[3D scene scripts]
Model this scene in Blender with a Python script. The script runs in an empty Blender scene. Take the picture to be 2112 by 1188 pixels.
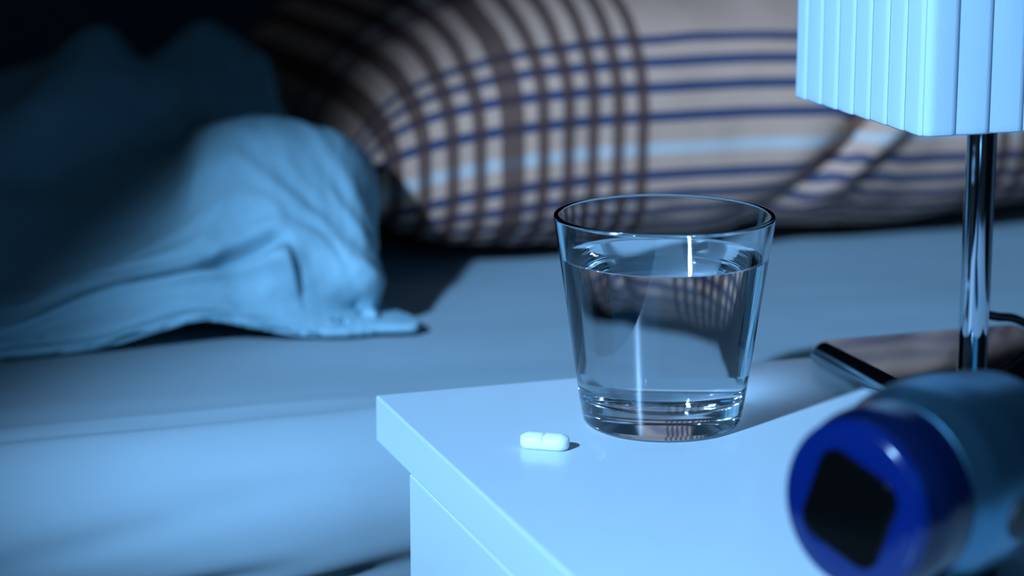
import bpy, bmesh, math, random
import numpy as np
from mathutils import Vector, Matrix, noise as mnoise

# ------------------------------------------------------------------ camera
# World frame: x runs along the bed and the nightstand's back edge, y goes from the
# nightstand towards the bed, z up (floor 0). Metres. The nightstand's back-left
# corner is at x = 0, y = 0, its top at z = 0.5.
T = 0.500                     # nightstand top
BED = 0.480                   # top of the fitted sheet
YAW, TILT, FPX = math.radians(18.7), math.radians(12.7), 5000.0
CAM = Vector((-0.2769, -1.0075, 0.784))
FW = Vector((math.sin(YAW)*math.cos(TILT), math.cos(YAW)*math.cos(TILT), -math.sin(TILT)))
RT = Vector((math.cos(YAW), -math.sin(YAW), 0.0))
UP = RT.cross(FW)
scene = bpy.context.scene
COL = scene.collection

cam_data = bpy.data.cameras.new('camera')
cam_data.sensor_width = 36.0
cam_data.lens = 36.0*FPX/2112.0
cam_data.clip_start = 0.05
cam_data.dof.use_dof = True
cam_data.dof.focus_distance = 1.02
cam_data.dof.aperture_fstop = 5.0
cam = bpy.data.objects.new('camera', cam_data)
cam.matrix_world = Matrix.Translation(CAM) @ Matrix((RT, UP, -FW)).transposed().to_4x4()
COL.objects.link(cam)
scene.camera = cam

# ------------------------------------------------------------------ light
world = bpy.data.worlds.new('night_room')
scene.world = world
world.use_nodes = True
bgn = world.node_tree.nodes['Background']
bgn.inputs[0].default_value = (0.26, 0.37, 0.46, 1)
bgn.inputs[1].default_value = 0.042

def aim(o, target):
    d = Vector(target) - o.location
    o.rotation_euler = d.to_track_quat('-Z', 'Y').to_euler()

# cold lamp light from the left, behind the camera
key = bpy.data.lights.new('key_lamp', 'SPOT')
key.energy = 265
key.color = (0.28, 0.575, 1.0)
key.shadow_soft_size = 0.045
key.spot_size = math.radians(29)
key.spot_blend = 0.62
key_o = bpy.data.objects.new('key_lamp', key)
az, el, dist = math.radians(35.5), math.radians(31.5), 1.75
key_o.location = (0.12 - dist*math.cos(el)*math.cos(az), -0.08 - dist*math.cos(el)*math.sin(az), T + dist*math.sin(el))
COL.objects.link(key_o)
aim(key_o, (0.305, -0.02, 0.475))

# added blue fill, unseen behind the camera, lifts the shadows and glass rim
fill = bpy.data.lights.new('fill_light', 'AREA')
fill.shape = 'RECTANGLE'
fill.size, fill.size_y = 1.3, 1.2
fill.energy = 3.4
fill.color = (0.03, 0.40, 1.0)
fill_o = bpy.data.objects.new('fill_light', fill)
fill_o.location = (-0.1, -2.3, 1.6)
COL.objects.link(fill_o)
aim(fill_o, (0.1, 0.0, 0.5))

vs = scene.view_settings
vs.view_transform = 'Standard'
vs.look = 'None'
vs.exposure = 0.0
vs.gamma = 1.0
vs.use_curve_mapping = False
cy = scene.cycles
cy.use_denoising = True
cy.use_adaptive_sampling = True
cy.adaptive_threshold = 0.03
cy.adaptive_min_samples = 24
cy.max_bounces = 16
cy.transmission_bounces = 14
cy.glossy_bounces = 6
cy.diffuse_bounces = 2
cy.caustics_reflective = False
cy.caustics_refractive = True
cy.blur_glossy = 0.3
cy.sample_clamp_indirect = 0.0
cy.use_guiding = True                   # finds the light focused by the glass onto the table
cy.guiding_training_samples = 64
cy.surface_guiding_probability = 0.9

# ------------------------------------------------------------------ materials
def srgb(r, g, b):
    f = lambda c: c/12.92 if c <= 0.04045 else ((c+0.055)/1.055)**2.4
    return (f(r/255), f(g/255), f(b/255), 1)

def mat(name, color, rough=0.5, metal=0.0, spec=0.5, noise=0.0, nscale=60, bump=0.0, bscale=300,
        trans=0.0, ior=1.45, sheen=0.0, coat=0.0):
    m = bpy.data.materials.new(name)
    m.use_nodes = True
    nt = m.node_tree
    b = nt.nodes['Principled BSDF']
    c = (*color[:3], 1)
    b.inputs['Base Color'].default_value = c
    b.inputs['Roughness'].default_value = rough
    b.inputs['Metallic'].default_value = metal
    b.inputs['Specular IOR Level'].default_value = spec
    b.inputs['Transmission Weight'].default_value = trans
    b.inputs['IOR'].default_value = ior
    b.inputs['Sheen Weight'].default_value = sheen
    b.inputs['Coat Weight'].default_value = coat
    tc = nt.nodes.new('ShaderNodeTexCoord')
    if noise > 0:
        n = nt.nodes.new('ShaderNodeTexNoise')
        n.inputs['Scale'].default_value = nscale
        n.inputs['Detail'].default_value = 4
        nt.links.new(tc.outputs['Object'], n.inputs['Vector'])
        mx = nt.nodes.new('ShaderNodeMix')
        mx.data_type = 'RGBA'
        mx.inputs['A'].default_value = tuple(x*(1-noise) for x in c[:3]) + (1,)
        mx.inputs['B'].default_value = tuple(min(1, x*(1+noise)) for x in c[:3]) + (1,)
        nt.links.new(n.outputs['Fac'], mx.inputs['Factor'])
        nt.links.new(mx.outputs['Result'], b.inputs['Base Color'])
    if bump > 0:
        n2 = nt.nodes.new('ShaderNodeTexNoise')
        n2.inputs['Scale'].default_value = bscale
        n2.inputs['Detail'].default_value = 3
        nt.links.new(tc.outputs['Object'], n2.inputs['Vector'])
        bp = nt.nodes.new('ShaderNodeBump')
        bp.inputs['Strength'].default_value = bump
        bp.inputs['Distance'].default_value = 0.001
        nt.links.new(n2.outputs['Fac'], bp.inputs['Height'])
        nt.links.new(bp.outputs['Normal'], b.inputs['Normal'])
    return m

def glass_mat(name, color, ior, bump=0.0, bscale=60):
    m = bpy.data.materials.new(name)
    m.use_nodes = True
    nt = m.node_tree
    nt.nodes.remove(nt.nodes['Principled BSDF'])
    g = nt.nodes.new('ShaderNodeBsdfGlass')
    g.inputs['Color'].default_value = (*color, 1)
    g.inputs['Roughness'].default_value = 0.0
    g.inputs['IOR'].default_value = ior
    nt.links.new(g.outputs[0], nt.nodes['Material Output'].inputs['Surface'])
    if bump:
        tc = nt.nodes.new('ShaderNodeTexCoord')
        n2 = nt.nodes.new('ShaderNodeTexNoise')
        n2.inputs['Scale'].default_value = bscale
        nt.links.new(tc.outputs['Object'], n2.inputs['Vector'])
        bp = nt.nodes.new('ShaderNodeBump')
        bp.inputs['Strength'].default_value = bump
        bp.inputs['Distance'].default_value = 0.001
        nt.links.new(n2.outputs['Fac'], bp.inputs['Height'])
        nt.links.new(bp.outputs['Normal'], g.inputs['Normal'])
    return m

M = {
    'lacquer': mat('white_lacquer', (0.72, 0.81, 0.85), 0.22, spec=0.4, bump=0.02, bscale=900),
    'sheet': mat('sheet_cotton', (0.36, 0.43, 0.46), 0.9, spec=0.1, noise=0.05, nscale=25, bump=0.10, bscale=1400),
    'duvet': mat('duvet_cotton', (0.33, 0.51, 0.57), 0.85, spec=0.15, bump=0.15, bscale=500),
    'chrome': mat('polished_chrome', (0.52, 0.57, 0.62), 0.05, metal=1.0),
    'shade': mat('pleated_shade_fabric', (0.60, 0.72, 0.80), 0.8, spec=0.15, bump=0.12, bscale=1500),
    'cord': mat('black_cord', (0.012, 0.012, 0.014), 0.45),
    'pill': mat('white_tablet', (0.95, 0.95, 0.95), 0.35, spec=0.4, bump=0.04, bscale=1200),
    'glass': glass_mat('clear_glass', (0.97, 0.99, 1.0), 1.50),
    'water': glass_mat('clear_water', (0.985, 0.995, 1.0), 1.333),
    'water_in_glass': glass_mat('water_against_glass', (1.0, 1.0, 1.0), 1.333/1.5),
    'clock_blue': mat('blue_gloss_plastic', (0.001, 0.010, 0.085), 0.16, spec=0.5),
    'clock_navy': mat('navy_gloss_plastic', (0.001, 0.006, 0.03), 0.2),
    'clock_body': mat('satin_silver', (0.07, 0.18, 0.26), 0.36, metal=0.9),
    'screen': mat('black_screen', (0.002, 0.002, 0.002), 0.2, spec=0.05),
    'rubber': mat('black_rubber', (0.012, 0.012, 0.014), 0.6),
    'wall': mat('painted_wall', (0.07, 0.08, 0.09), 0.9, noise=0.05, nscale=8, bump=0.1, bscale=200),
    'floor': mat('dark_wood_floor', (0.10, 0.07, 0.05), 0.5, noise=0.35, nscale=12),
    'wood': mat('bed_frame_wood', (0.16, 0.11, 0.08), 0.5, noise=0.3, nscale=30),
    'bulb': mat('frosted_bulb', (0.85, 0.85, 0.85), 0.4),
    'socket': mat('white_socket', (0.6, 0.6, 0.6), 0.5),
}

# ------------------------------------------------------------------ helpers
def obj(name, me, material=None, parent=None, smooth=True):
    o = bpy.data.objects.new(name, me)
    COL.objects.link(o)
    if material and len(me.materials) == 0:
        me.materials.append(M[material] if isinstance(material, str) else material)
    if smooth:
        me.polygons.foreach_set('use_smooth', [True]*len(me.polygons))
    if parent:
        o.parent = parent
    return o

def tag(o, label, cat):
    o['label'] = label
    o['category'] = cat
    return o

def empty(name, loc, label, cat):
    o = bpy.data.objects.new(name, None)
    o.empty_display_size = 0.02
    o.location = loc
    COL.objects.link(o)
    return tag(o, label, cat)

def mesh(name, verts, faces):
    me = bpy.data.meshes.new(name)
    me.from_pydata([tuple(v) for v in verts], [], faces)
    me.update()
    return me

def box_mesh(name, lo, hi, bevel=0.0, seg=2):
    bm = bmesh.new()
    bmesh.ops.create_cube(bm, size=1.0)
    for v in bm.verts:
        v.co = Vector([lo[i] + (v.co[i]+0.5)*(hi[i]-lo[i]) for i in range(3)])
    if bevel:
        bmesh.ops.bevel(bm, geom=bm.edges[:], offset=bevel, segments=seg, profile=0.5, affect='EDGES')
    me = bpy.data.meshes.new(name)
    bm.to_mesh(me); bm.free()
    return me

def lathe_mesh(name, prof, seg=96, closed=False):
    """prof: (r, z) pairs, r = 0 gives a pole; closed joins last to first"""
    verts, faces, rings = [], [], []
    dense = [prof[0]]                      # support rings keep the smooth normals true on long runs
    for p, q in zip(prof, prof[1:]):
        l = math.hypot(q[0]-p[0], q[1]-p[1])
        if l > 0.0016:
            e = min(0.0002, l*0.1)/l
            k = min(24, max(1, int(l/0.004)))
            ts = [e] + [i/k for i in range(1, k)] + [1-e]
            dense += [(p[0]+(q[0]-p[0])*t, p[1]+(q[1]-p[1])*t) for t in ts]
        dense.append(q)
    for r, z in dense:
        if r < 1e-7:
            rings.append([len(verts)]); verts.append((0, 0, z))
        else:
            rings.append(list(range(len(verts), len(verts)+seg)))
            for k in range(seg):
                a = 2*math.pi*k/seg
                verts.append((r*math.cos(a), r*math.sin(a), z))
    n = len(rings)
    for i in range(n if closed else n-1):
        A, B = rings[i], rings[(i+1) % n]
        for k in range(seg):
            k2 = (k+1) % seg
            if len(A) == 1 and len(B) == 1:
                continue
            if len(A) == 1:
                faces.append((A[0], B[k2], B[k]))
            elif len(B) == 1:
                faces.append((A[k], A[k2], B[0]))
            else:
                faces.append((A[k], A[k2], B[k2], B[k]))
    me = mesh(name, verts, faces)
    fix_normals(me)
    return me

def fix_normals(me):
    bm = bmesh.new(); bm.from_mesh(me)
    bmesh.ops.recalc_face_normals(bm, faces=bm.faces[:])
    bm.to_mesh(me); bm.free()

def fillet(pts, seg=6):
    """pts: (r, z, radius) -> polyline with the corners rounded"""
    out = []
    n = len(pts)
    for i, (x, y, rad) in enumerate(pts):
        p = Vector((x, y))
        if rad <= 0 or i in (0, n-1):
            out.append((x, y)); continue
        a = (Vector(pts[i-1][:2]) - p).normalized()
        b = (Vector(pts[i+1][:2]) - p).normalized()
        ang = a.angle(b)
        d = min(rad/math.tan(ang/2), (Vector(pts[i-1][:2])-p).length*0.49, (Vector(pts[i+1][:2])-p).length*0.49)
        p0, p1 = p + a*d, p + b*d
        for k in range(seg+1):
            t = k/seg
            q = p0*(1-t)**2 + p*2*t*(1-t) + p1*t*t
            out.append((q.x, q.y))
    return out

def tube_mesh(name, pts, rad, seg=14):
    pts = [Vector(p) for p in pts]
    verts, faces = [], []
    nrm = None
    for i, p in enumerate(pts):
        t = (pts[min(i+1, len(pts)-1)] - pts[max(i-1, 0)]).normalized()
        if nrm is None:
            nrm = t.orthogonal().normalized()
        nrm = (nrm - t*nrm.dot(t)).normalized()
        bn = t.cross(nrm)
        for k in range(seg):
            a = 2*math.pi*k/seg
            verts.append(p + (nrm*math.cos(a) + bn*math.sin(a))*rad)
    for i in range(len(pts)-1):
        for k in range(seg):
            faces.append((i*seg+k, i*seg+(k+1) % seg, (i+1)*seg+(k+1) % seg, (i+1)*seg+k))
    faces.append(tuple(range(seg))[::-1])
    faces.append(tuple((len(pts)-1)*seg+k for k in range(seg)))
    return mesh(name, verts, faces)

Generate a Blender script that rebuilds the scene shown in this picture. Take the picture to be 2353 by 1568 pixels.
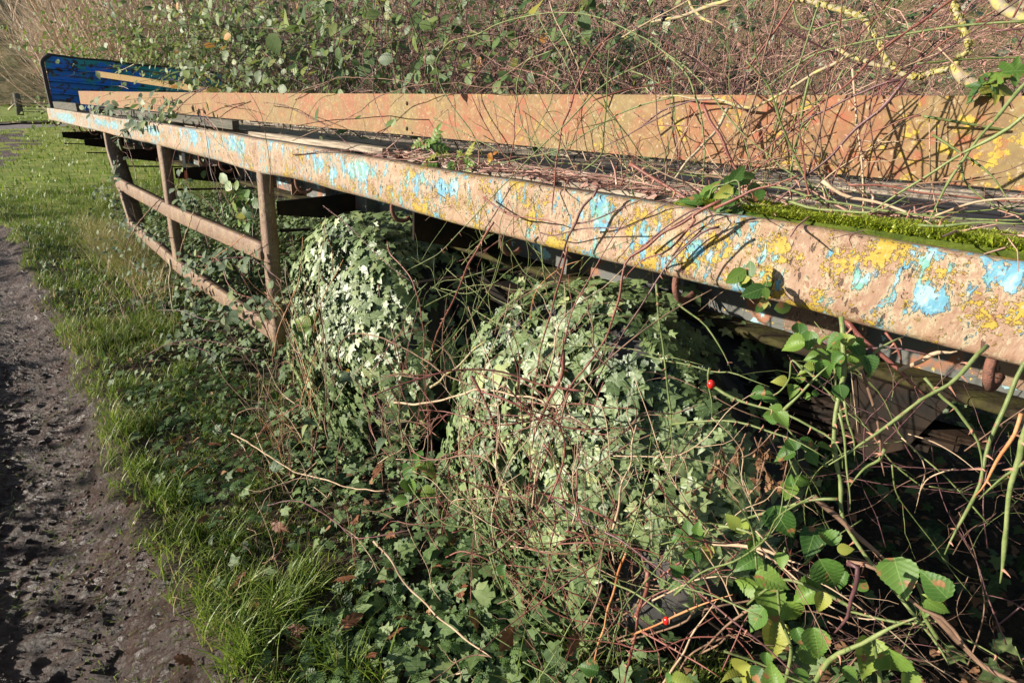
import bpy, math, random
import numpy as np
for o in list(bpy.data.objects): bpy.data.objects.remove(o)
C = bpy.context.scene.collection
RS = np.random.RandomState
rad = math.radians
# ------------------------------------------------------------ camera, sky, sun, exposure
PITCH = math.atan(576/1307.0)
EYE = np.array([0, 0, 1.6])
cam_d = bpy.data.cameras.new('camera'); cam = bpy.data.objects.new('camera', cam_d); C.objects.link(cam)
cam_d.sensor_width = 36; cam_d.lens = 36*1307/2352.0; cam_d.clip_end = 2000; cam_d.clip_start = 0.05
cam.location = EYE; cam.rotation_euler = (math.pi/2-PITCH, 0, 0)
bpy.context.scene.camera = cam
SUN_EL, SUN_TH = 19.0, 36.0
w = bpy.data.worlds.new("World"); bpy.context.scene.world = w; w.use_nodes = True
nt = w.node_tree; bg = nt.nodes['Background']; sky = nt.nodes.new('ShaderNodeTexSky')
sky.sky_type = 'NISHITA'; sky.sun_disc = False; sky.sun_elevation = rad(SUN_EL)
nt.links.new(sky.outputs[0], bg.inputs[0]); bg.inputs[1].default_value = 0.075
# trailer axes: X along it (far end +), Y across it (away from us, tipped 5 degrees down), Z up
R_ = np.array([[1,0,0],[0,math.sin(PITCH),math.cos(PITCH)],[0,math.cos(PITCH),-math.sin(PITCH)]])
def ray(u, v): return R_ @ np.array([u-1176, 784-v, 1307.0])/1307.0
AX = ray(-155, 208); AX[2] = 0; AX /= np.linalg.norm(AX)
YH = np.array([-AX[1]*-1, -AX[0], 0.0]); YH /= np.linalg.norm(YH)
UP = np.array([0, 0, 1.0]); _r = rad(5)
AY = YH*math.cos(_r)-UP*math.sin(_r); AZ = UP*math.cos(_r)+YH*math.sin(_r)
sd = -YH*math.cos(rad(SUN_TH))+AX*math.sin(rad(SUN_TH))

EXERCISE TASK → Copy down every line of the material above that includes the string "this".

EXERCISE RESPONSE →
Model this scene in Blender with a Python script. The script runs in an empty Blender scene. Take the picture to be 2112 by 1188 pixels.
Generate a Blender script that rebuilds the scene shown in this picture. Take the picture to be 2353 by 1568 pixels.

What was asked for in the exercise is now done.